You are being watched: The surveillance of tomorrow will be self-installed
“You are being watched. The government has a secret system, a machine that spies on you every hour of every day,” are the opening lines to the television show Person of Interest, which is based on the premise of a machine built for the Government that utilizes artificial intelligence to mine data to predict when a crime may occur.
The good news is that a system that does this does not currently in existence; the bad news is that it’s not a matter of if such a machine will be built in the future, but when, as both the State and private enterprise continue to develop artificial intelligence in leaps and bounds.

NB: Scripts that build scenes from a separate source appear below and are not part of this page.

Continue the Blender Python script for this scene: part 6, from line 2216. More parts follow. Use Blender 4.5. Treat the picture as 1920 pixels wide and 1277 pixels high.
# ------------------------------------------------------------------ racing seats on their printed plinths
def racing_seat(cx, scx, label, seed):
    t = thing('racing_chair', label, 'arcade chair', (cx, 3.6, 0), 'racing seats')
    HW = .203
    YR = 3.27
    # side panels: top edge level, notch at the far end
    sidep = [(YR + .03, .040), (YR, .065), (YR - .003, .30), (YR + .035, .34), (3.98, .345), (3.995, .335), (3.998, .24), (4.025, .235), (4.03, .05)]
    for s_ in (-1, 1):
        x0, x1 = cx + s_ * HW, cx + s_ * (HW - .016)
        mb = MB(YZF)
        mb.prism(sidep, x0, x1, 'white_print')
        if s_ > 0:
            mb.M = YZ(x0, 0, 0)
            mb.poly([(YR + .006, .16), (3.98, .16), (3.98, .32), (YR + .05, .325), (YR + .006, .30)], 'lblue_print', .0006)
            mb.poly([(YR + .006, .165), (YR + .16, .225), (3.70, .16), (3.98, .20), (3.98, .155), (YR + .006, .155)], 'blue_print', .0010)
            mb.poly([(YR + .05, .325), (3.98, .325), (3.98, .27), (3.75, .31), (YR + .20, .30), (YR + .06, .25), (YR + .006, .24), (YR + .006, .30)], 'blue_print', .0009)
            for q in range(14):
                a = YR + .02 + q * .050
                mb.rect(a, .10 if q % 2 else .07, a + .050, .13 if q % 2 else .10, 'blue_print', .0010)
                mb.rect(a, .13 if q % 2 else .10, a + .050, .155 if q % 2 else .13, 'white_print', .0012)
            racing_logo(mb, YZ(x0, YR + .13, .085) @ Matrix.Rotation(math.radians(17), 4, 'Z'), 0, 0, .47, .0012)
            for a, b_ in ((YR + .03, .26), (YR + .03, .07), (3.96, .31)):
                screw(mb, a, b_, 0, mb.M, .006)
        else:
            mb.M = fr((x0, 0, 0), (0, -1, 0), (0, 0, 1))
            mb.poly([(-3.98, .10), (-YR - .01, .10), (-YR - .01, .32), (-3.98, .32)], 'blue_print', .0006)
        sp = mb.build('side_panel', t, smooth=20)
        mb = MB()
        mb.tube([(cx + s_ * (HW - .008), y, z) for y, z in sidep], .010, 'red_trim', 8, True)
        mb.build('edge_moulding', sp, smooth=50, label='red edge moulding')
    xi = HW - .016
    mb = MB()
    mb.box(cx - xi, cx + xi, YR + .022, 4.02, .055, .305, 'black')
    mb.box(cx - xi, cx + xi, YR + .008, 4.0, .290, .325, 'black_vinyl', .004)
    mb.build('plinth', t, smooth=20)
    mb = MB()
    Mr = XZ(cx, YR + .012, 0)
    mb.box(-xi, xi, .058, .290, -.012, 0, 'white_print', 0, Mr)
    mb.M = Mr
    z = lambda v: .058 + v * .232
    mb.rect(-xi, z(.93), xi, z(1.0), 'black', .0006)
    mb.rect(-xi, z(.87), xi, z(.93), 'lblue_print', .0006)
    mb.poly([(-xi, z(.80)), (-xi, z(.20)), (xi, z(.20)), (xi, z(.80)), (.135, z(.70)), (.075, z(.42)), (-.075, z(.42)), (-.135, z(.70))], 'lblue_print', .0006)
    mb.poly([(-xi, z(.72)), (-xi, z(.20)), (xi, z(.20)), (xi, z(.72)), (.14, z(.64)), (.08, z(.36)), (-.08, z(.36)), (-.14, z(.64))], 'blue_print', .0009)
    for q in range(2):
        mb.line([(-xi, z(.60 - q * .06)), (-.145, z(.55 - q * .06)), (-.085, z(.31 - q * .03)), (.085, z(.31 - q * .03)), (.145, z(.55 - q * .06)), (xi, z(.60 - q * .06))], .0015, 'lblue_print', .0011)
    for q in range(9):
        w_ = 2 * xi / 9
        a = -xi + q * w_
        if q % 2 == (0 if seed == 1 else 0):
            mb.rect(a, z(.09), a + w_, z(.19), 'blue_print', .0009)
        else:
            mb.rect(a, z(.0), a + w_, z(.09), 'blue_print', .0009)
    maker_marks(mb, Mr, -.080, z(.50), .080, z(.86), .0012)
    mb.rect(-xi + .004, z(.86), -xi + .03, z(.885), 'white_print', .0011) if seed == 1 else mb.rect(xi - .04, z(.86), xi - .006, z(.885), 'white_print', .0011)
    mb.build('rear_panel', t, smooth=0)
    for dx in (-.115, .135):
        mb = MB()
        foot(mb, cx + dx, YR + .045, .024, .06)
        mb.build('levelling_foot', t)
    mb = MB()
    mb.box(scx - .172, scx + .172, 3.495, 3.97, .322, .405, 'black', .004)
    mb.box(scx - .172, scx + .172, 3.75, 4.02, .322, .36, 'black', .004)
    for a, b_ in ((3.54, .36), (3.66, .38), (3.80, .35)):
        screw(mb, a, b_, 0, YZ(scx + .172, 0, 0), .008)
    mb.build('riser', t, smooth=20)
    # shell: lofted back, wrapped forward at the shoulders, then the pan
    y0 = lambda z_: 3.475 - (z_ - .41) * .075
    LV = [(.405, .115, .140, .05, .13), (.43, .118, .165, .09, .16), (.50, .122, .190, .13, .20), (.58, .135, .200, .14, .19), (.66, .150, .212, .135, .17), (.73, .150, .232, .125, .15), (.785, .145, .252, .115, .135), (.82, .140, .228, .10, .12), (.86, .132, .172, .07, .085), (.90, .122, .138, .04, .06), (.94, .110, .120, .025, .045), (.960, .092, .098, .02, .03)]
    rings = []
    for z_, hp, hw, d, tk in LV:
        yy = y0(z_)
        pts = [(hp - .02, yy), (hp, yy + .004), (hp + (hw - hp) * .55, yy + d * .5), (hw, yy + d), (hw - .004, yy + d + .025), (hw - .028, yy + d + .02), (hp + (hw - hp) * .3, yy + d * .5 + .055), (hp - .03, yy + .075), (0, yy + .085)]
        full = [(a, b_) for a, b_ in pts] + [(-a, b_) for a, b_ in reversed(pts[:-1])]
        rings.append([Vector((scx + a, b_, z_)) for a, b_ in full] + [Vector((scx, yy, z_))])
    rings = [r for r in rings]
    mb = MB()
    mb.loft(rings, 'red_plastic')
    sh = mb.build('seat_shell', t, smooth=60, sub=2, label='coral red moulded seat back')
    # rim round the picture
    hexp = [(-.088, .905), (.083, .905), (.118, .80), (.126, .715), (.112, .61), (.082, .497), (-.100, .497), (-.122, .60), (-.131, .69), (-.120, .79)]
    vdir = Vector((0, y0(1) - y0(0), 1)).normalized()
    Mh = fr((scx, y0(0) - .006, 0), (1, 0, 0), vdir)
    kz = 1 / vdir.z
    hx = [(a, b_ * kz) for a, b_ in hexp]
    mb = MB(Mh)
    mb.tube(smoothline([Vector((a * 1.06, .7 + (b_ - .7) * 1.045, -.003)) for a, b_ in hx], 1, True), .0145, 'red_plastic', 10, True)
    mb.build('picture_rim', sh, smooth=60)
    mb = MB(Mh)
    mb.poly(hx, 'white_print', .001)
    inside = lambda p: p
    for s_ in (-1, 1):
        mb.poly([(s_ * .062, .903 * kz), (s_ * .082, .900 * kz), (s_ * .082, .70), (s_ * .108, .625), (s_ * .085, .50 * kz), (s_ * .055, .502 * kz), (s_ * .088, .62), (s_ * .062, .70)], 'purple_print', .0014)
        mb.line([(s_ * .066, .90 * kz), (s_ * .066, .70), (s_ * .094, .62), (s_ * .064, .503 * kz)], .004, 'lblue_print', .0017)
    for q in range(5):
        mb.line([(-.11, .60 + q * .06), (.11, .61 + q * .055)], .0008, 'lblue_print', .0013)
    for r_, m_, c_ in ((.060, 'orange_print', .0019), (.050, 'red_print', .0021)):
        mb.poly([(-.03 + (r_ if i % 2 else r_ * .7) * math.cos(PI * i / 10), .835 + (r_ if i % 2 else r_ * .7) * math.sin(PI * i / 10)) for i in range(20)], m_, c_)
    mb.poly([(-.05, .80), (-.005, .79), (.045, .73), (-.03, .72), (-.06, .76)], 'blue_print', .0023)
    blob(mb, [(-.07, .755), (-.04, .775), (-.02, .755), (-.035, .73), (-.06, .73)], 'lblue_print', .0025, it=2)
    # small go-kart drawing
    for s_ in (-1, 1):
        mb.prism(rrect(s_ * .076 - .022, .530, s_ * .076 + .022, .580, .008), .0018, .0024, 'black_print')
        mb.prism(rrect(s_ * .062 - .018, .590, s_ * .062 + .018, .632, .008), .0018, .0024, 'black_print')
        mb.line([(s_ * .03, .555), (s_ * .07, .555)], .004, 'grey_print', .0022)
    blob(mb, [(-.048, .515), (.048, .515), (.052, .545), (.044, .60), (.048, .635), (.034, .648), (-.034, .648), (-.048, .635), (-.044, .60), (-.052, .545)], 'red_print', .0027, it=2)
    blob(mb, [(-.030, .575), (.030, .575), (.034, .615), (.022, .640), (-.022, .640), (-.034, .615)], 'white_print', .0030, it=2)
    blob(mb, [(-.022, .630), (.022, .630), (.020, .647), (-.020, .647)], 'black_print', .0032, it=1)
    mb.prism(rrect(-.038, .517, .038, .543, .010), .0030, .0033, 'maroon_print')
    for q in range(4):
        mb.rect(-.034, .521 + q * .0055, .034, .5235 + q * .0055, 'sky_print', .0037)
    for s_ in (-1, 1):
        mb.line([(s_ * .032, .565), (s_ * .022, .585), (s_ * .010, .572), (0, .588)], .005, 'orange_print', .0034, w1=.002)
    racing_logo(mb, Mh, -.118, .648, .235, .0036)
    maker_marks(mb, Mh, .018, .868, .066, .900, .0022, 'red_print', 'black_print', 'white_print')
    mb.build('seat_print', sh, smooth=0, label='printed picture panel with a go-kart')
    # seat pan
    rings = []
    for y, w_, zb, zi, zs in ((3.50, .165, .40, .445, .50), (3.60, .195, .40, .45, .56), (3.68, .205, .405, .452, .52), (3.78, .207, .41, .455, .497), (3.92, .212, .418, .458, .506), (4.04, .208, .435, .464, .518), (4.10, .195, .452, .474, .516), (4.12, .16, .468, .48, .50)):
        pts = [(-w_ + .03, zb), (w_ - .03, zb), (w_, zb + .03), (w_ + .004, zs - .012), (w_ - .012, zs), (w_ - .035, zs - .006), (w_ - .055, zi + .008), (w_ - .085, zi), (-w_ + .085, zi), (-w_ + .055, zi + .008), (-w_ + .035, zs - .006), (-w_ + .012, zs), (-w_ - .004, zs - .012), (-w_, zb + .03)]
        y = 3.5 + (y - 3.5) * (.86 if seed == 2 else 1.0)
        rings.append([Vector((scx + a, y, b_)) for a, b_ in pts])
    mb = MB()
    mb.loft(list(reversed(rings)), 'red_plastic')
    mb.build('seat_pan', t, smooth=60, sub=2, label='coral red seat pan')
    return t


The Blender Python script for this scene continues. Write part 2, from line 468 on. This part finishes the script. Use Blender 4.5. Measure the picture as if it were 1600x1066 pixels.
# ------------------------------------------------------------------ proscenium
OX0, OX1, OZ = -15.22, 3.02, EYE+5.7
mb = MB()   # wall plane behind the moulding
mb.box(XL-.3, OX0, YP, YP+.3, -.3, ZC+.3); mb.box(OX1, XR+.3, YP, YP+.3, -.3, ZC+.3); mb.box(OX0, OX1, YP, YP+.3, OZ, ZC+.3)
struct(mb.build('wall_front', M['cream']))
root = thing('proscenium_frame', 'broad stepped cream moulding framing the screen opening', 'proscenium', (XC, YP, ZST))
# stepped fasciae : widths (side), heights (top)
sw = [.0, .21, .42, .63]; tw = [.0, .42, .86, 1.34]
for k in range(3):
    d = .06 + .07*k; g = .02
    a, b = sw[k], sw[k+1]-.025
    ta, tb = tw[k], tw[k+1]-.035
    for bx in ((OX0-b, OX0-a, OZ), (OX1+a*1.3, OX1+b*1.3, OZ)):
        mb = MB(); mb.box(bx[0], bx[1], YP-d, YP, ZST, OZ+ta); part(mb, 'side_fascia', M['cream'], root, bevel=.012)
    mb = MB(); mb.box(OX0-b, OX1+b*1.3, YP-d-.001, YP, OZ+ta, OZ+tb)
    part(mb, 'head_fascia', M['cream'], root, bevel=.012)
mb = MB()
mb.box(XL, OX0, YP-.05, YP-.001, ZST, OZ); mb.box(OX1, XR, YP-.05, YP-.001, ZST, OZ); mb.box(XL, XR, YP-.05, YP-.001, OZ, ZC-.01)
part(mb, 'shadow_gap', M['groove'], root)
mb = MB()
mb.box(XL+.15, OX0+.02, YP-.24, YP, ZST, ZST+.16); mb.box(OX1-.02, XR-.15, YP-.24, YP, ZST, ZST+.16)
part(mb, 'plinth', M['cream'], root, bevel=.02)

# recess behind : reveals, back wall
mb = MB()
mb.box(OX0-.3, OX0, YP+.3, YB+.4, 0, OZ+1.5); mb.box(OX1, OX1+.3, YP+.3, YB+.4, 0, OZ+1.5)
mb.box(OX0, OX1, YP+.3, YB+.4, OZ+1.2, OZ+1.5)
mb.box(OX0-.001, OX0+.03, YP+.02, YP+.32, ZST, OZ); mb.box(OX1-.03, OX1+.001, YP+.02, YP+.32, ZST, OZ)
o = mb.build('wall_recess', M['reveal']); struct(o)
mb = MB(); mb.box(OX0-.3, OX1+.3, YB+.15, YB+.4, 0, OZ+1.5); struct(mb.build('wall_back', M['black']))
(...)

Such an all pervasive artificially intelligent form of state surveillance that can replace the need for mere mortal human-controlled surveillance is where we are heading, but as we approach that point, sometime before now and the singularity (the point where the machine becomes more intelligent than man), what we are doing now is developing technologies, and indeed selling items that will ultimately make the job of such a machine that much more easier.
At the top of the list is the group of technologies commonly bundled under the term the “Internet of Things,” or simply IoT.
IoT
The McKinsey Global Institute predicts that the IoT market has a total potential economic impact of $3.9 trillion to $11.1 trillion a year by 2025, while IDC predicts that the installed base of IoT units will grow at a Compound Annual Growth Rate of 17.5 percent from 2013 to 2020, reaching 28.1 billion units.
Here’s the catch: every single one of those 28.1 billion units can potentially be used for surveillance, at any point along the communications chain, be it from the device itself through to the smartphone operating it, via the router that connects all the devices to the internet, or even via the third party cloud-based company that is threading all your devices together.
This isn’t simply a case of surveillance cameras, because the devices (such as a smart thermostat) now use motion and heat detection to work out who is in the room. A smart toaster or fridge records when it is being used so there is a record available as to when you are home. Smart light bulbs that are turned on and off provide a pattern of when you are home, and what rooms in which you may prefer to be.
Perhaps the scariest new device on the market in terms of potential surveillance is the increasingly popular Amazon Echo.
Echo actively monitors a space for a voice command, meaning it has an always on microphone; yes, so do many smartphones these days, but the likes of Siri on an iPhone require you to be within two feet of the device, whereas the Echo monitors a far larger space.
Amazon on its part denies that this is a security risk and claims all communications with the device are encrypted so they cannot be accessed, but that may be a moot point given the Government is demanding companies install a backdoor into encrypted systems, the iPhone being the most high profile of recent examples, but also with the Facebook, Inc. owned WhatsApp.
When the current President of the United States demands backdoors to encryption, and the potential next President does as well, all data will be fair game for State.
In the future, you will be watched by devices you made the conscious decision to install and use.